**TASK**
Repeat every line of the material, character for character.

--- Start of MATERIAL PROVIDED ---

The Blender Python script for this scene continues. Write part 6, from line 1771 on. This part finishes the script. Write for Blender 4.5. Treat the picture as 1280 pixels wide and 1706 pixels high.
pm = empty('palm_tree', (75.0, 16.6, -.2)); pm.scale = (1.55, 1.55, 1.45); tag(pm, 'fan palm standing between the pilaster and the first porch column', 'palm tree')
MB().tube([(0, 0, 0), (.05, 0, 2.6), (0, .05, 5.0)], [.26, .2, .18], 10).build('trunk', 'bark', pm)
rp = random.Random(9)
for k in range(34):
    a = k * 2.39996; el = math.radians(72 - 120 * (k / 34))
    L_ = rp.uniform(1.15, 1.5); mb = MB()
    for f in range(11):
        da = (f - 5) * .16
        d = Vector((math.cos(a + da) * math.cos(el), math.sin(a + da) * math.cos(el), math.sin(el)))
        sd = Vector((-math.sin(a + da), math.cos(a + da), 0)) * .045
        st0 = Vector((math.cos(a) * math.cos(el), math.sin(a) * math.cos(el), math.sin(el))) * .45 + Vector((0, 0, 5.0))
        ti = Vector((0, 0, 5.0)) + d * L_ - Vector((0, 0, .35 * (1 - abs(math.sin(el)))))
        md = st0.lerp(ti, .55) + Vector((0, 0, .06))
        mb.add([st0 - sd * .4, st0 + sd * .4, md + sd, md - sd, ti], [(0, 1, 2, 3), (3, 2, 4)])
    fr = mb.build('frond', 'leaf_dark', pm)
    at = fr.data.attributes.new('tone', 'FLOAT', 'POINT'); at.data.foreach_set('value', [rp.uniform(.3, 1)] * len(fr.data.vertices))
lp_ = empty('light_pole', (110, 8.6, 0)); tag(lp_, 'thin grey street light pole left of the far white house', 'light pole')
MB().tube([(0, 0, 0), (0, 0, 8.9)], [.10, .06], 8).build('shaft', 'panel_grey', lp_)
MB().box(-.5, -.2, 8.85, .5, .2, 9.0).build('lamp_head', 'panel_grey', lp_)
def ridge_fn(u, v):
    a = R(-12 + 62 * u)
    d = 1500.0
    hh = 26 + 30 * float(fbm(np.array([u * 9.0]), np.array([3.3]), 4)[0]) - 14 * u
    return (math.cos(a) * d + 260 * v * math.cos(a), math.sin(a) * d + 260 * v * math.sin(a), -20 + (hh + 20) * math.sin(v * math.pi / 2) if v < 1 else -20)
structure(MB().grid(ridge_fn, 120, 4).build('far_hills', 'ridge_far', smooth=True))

--- End of MATERIAL PROVIDED ---

**REPLY**
The Blender Python script for this scene continues. Write part 6, from line 1771 on. This part finishes the script. Write for Blender 4.5. Treat the picture as 1280 pixels wide and 1706 pixels high.
pm = empty('palm_tree', (75.0, 16.6, -.2)); pm.scale = (1.55, 1.55, 1.45); tag(pm, 'fan palm standing between the pilaster and the first porch column', 'palm tree')
MB().tube([(0, 0, 0), (.05, 0, 2.6), (0, .05, 5.0)], [.26, .2, .18], 10).build('trunk', 'bark', pm)
rp = random.Random(9)
for k in range(34):
    a = k * 2.39996; el = math.radians(72 - 120 * (k / 34))
    L_ = rp.uniform(1.15, 1.5); mb = MB()
    for f in range(11):
        da = (f - 5) * .16
        d = Vector((math.cos(a + da) * math.cos(el), math.sin(a + da) * math.cos(el), math.sin(el)))
        sd = Vector((-math.sin(a + da), math.cos(a + da), 0)) * .045
        st0 = Vector((math.cos(a) * math.cos(el), math.sin(a) * math.cos(el), math.sin(el))) * .45 + Vector((0, 0, 5.0))
        ti = Vector((0, 0, 5.0)) + d * L_ - Vector((0, 0, .35 * (1 - abs(math.sin(el)))))
        md = st0.lerp(ti, .55) + Vector((0, 0, .06))
        mb.add([st0 - sd * .4, st0 + sd * .4, md + sd, md - sd, ti], [(0, 1, 2, 3), (3, 2, 4)])
    fr = mb.build('frond', 'leaf_dark', pm)
    at = fr.data.attributes.new('tone', 'FLOAT', 'POINT'); at.data.foreach_set('value', [rp.uniform(.3, 1)] * len(fr.data.vertices))
lp_ = empty('light_pole', (110, 8.6, 0)); tag(lp_, 'thin grey street light pole left of the far white house', 'light pole')
MB().tube([(0, 0, 0), (0, 0, 8.9)], [.10, .06], 8).build('shaft', 'panel_grey', lp_)
MB().box(-.5, -.2, 8.85, .5, .2, 9.0).build('lamp_head', 'panel_grey', lp_)
def ridge_fn(u, v):
    a = R(-12 + 62 * u)
    d = 1500.0
    hh = 26 + 30 * float(fbm(np.array([u * 9.0]), np.array([3.3]), 4)[0]) - 14 * u
    return (math.cos(a) * d + 260 * v * math.cos(a), math.sin(a) * d + 260 * v * math.sin(a), -20 + (hh + 20) * math.sin(v * math.pi / 2) if v < 1 else -20)
structure(MB().grid(ridge_fn, 120, 4).build('far_hills', 'ridge_far', smooth=True))